Yea, I was trying to figure out why the rcu path walk seems to always
fail back to the locked version, but I'm still not groking the
vfs/dcache code well enough to understand.

The dput contention does seem mostly focused on the CWD that dbench is
run from (I'm guessing this is where the locked full path walk is
hurting and your change to fallback to where things failed might help?)


> > I'm not totally convinced I did the conversion back to atomic_t's
> > properly, so I'm doing some stress testing, but I'll hopefully have
> > something to send out for review soon.

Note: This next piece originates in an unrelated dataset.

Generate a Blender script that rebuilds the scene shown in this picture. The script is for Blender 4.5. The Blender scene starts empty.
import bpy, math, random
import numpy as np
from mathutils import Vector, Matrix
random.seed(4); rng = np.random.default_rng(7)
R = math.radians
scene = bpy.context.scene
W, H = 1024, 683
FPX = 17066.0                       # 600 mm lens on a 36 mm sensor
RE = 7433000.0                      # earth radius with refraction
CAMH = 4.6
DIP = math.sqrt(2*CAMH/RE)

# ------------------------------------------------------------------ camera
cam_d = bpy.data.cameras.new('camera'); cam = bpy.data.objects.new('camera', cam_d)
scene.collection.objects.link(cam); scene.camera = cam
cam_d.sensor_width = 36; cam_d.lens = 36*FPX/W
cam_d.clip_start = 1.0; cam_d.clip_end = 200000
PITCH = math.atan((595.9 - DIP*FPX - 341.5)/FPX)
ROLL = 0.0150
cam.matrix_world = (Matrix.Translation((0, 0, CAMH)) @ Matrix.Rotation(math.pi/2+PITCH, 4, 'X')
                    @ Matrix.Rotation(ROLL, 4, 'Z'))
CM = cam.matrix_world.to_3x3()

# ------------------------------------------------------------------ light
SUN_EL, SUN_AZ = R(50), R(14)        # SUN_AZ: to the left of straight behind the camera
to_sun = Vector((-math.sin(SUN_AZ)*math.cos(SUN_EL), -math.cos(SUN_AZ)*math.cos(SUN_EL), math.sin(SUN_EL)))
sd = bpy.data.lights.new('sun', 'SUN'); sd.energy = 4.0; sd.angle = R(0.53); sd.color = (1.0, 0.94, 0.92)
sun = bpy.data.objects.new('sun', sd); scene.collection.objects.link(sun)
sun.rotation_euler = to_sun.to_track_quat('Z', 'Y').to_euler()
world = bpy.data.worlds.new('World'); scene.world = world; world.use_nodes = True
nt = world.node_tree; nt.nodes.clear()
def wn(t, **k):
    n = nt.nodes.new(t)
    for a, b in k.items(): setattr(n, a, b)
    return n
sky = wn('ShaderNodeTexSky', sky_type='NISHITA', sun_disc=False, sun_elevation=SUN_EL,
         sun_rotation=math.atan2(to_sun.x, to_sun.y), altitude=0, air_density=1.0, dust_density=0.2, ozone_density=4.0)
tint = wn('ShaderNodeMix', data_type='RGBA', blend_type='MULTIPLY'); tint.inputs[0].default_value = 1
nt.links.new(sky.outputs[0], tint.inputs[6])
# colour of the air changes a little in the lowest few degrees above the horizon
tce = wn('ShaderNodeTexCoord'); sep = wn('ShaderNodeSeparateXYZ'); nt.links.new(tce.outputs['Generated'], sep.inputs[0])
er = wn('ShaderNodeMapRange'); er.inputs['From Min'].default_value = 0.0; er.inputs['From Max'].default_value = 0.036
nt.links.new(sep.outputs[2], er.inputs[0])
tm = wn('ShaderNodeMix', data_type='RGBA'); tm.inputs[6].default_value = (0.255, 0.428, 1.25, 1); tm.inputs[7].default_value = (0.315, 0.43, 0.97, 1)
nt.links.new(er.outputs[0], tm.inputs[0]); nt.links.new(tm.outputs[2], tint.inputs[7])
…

And to follow up here, I apparently don't have the conversion back to
atomic_t's done properly. I'm frequently hitting a bug in the unmount
path on restart. So that still needs work, but the dcount-atomic patch
(as well as the backport of your patch) can be found here if you'd like
to take a look:
http://sr71.net/~jstultz/dbench-scalability/patches/


> > As for your concern about dbench being a poor benchmark here, I'll try
> > to get some numbers on iozone or another suggested workload and get
> > those out to you shortly.
>
> Well I was mostly concerned that we needn't spend *lots* of time
> trying to make dbench work. Bad performing dbench didn't necessarily
> say too much, but good performing dbench is a good indication
> (because it hits the vfs harder and in different ways than a lot
> of other benchmarks).
>
> Now, I don't think there is dispute that these patches vastly
> improve scalability. So what I am personally most interested in
> at this stage are any and all single thread performance benchmarks.
> But please, the more numbers the merrier, so anything helps.

Ok, I'll still be working on on getting iozone numbers, but I wanted to
collect and make more presentable the dbench data I had so far.